Por eso Amorós señala que “si de algo no se puede acusar al refranero es de buenismo, de optimismo ingenuo. Todo lo contrario. No es de extrañar. A cualquiera que no cierre los ojos, la experiencia le enseña que el mal existe y que tiene tantas variedades: envidia, ambición, orgullo, codicia, estupidez, mezquindad… En el catecismo aprendíamos la lista de los siete pecados capitales, que puede fácilmente prolongarse. Es difícil calibrar con justeza el inmenso error de Rousseau, al defender que el hombre es bueno por naturaleza y echar la culpa de sus malas acciones a la sociedad que lo corrompe. No es así, no es verdad. Engañarse viendo las cosas de color de rosa no conduce a nada. No caen en esa ingenua simpleza los refranes” (p. 213).
Recuerda, asimismo, Amorós que “la crítica de los excesos y la defensa de la moderación, en todos los terrenos, es uno de los principios básicos de lo que podemos llamar la filosofía de nuestro refranero” (p. 170). El voluntarismo desenfrenado, propio de cierta cultura del éxito contemporánea, tiene mucho que aprender de la mesura de los refranes, que apelan a la humildad y liman la soberbia personal, animándonos a no cantar victoria antes de tiempo y, al mismo tiempo, nos guapean para afrontar las consecuencias de las propias decisiones, dando la cara cuando las papas queman: a lo hecho pecho. Nada de zafar cuerpo.

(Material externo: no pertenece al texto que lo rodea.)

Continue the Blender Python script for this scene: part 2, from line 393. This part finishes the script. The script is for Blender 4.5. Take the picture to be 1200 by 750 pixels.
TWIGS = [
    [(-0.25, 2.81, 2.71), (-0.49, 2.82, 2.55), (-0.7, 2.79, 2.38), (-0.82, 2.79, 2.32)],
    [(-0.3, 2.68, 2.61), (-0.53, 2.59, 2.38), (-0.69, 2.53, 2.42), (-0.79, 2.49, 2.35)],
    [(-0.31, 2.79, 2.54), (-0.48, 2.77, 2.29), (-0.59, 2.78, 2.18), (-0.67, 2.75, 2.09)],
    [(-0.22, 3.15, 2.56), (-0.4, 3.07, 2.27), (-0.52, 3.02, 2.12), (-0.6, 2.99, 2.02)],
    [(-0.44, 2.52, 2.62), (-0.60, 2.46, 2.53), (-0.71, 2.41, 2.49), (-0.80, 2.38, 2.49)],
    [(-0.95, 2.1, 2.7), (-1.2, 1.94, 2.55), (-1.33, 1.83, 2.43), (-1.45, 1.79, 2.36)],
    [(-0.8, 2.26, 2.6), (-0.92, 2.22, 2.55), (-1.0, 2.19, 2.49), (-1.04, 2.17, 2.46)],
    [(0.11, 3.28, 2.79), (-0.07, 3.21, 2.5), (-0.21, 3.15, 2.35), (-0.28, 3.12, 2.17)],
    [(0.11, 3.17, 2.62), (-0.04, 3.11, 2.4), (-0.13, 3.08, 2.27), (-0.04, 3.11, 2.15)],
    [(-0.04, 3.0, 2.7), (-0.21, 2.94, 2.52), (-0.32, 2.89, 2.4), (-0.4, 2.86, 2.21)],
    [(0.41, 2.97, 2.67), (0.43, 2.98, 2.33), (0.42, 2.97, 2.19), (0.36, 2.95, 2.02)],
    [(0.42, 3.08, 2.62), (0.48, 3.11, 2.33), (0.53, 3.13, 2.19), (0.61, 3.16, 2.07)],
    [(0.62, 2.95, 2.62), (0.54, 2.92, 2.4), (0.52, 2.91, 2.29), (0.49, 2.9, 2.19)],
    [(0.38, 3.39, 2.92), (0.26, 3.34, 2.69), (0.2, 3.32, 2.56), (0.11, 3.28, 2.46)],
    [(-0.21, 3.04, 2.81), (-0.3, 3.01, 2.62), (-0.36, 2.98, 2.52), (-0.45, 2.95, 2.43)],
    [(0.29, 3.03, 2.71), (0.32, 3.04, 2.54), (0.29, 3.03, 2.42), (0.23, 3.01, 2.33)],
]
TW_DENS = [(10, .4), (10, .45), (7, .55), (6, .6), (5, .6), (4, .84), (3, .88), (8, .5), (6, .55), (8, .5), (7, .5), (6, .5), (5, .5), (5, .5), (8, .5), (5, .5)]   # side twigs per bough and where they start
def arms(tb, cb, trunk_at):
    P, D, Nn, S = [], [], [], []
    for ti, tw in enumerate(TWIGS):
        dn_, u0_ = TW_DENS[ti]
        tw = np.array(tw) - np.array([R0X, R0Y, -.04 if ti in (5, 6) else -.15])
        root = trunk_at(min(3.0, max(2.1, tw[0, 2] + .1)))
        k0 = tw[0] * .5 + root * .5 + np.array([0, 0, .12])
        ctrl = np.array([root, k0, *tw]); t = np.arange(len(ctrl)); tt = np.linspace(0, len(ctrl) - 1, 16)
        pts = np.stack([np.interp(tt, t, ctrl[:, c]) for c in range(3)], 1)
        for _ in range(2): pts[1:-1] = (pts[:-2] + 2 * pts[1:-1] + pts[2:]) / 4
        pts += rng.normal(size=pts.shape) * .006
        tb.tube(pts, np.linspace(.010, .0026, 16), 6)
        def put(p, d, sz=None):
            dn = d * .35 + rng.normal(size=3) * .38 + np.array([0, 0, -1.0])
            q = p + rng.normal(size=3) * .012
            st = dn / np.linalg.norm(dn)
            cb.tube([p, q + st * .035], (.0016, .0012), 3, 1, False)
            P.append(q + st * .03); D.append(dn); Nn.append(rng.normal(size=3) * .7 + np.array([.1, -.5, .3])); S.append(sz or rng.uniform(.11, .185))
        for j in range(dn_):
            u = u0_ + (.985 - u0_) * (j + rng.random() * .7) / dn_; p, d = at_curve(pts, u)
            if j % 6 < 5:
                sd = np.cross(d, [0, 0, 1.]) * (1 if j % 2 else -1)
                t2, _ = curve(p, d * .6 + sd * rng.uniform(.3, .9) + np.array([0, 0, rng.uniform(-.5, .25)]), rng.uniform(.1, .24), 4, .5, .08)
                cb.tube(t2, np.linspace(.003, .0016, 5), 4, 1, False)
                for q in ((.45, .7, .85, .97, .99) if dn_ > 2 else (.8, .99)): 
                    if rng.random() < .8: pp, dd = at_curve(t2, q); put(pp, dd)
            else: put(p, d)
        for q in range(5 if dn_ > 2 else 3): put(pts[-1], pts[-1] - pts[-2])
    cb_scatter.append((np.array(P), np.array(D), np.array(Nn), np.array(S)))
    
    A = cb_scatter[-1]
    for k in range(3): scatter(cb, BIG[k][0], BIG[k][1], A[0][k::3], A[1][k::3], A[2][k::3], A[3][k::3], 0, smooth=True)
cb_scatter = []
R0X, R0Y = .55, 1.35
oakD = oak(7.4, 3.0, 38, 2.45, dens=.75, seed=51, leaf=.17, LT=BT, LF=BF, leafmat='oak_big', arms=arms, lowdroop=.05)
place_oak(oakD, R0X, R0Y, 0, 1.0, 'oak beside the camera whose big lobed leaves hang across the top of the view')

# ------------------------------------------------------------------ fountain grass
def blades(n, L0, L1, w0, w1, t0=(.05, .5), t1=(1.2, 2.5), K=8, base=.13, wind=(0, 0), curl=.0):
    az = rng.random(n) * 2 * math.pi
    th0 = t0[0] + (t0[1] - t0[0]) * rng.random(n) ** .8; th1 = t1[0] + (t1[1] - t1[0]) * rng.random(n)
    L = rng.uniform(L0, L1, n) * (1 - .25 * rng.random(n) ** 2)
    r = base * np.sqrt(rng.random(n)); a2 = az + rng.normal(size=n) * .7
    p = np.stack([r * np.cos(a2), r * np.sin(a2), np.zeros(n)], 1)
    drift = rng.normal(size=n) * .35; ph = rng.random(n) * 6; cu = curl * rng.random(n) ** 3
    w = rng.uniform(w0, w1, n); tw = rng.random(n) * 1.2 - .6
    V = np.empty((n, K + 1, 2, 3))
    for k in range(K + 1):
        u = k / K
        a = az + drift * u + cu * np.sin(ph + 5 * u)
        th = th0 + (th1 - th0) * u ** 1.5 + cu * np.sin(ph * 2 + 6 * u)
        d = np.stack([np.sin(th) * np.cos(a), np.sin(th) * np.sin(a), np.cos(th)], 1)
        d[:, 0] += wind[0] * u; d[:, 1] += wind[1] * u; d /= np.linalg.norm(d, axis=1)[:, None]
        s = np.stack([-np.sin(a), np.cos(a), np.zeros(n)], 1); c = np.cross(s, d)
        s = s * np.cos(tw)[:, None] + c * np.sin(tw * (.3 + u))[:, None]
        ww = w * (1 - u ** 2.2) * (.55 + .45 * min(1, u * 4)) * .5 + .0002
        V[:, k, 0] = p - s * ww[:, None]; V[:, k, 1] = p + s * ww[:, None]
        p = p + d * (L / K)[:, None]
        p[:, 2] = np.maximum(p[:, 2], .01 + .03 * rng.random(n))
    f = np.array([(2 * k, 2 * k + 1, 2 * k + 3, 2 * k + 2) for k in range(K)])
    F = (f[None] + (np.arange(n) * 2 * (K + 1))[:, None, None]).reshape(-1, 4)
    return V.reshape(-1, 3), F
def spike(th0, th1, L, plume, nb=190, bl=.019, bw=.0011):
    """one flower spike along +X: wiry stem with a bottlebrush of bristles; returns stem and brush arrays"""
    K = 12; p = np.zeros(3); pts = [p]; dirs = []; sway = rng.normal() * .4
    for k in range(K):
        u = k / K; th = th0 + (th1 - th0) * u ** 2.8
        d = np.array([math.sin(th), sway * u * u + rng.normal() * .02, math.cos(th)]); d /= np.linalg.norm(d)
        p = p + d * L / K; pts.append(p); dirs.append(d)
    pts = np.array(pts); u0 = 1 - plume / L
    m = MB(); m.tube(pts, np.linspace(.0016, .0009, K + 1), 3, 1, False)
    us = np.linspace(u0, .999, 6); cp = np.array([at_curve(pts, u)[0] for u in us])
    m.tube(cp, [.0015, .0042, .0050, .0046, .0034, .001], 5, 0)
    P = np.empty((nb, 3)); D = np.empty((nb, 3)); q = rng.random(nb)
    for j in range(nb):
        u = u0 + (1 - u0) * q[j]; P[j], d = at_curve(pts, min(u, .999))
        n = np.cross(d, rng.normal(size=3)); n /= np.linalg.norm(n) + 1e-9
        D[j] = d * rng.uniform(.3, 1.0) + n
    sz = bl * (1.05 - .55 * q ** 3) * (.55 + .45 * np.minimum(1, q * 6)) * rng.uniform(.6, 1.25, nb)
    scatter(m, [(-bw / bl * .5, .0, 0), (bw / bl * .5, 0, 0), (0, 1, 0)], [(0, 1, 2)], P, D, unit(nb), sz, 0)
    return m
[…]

En los refranes anida el sentido común. Dicen bastante, pero no pretenden decirlo todo, de ahí que entre unos y otros se iluminen para ver el paisaje con mayor amplitud. “El sentido común del refranero -indica Amorós- enlaza lo imposible con lo que no es razonable. Pascal, un verdadero genio, defendía que el corazón tiene sus razones que la razón no comprende. Es verdad, pero también puede serlo lo contrario. No fue sólo un juego de ingenio la réplica de Eugenio d’Ors: La razón tiene sus sentires en que el corazón no palpita. Los dos aciertan: en ese balanceo se mueve todo ser humano (p. 212)”. Efectivamente, ambos aciertan al haber captado las razones del corazón y los sentires de la razón humana.
Para quienes llevamos décadas de años en nuestra narrativa personal, el tema del tiempo, de lo que hicimos o de lo que podríamos haber hecho es un asunto al que le damos vuelta de una u otra manera. Amorós también lo piensa y escribe que “de algunos genios —Cervantes, Shakespeare, Bach, Goya— se suele decir que se adelantaron a su tiempo. Es muy posible. La mayoría de nosotros, en cambio, podemos resumir nuestra biografía con la enumeración —siempre, incompleta— de las cosas a las que hemos llegado tarde. Algo nos consuela un refrán, haciéndonos la ilusión de que hemos acabado remediándolo: Más vale tarde que nunca (p. 177)”. De acuerdo y agregaría que siempre se está a tiempo de dar un buen do de pecho, aun cuando las circunstancias sean adversas.